Putin: The Difficult Process of Forming a New World Order Underway

On Sept. 29, the day before the accession ceremony of four regions that were formerly part of Ukraine into Russia, Russian President Vladimir Putin addressed a meeting of the intelligence chiefs of all of the CIS nations in Moscow. He presented the strategic backdrop to the Nord Stream sabotage and noted that “new and serious challenges are arising.”

“We are seeing the difficult process of the forming of a more just world order,” he said. “This process is accompanied by the well-known problems that lie on the surface. The old unipolar hegemony is inexorably collapsing. This is an objective reality that the West is categorically refusing to accept. We see all the consequences of this. Clinging to the past and trying to pursue a policy of dictates in all areas—from international relations and the economy to culture and sports—the notorious collective West is creating more and more problems and crises. In the process, it is not stopping at anything as it exerts pressure on the countries that choose a sovereign path of development, that do not want to obey it but that want to choose their own path and future independently and freely, and maintain their culture, traditions and values….
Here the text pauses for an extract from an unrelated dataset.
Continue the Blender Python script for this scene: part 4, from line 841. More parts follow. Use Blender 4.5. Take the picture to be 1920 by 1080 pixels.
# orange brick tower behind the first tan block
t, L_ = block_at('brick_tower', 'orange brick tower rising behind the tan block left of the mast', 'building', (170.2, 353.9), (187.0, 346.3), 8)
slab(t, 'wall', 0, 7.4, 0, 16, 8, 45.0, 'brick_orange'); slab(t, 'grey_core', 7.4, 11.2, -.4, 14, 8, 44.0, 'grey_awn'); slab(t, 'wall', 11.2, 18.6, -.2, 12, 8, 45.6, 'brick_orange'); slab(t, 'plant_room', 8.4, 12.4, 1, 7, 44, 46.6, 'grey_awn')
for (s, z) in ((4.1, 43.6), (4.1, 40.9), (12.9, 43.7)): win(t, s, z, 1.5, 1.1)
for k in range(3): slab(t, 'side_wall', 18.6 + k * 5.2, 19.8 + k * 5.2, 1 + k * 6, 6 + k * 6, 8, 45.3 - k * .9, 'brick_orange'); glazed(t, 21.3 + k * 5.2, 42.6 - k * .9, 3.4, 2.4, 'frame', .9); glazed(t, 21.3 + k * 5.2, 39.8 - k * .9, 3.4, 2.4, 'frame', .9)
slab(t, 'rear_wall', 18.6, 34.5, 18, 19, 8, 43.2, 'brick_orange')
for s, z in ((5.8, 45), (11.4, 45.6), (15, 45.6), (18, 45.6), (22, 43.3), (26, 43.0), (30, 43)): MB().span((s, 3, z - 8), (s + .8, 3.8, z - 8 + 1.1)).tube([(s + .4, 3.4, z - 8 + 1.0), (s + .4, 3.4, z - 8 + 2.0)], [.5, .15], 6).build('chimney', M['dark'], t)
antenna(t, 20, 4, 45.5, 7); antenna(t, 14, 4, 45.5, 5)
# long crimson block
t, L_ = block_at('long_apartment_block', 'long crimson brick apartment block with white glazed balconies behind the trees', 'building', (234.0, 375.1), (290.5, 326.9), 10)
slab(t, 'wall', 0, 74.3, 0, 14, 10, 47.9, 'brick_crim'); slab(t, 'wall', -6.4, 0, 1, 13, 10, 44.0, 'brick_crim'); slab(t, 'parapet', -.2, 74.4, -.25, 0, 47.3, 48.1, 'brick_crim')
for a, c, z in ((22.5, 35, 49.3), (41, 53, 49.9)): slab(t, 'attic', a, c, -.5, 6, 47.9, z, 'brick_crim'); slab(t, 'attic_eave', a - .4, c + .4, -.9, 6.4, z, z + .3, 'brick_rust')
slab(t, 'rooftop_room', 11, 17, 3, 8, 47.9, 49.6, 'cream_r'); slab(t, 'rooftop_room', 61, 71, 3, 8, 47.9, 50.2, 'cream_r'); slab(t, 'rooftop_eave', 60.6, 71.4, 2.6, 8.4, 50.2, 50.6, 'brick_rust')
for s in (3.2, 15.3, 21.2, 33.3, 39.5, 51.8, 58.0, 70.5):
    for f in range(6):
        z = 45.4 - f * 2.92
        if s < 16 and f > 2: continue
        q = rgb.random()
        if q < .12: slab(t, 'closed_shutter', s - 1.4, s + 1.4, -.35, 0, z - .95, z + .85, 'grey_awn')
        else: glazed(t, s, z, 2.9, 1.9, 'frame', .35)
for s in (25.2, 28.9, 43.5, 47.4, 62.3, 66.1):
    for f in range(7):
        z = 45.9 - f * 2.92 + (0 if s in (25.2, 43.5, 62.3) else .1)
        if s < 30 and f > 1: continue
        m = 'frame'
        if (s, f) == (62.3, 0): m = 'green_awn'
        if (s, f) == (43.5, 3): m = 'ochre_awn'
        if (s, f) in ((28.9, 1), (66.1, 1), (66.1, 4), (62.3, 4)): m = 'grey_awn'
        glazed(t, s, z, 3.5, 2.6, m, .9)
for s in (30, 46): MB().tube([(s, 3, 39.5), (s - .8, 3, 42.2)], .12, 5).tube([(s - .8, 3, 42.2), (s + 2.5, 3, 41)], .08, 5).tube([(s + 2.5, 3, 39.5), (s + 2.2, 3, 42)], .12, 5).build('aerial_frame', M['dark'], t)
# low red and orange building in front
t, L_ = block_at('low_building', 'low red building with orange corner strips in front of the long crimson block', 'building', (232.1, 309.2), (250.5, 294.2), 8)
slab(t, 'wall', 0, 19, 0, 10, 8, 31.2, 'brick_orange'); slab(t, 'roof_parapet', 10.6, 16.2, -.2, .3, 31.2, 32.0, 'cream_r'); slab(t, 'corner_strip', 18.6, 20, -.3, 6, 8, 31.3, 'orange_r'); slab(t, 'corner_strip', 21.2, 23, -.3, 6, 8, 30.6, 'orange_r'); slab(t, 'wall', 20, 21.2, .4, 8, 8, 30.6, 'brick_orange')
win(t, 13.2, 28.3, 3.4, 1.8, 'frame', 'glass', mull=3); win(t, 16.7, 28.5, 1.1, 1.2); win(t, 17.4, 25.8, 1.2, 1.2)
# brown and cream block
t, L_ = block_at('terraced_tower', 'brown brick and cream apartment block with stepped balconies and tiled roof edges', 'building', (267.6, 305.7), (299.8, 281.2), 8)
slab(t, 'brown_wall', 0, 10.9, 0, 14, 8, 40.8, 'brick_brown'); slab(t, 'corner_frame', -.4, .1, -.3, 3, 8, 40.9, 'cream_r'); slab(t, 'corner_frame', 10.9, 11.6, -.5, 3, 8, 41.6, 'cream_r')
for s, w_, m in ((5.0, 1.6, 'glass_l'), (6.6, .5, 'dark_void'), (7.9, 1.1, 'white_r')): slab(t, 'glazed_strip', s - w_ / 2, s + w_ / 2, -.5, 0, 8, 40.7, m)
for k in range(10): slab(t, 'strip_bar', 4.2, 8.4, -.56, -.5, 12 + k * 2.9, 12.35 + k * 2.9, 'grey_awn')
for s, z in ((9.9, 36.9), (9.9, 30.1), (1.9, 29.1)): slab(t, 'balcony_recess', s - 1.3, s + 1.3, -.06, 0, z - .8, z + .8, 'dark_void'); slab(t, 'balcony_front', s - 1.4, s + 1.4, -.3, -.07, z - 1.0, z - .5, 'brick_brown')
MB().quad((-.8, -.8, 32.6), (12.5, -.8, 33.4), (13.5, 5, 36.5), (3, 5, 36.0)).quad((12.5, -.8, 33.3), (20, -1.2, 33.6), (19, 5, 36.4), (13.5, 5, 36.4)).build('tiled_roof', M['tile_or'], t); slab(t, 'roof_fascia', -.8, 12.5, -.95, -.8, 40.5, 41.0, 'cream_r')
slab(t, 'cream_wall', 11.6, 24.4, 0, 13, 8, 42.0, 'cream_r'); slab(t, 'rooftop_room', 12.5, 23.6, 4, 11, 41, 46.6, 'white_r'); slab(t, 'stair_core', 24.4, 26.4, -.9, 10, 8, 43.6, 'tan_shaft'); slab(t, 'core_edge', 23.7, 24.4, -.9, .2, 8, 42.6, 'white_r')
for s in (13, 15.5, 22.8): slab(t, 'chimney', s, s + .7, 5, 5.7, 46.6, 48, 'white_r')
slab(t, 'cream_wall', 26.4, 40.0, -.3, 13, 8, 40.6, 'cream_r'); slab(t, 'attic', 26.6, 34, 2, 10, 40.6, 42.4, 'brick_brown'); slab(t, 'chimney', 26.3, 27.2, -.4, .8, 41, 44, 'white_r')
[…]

“If we want to put up a truly solid barrier against existing and potential threats, the CIS countries must take consistent and coordinated action, continuously strengthening mutual support,” Putin continued. “It is the only way for us to protect our interests on the international scene and drive back any ill-wishers.

“Pursuing their goals, our geopolitical adversaries, our opponents, as we said recently, are ready to expose anyone, everyone, any country to a blow, turning it into a ground zero of a crisis, instigating ‘color revolutions’ and unleashing bloody massacres. We have seen this many times before.

“We also know that the West is devising scenarios for inciting new conflicts in the CIS. But we already have enough of them. Just look at what is happening between Russia and Ukraine, what is happening on the borders of other CIS countries. Indeed, all of this is the aftermath of the collapse of the Soviet Union; this much is understandable. But the risks of destabilization are growing again, including the risks of destabilization in the entire Asia-Pacific region.” (http://en.kremlin.ru/events/president/news/69458 )

Sergei Naryshkin, the chief of the SVR, Russia’s foreign intelligence service, added in remarks the next day that the West is going all-out to hold onto its hegemony. “That, of course, is a factor that significantly upsets the international security architecture and ratchets up conflict potential throughout the globe and in individual regions,” he told reporters, according to TASS.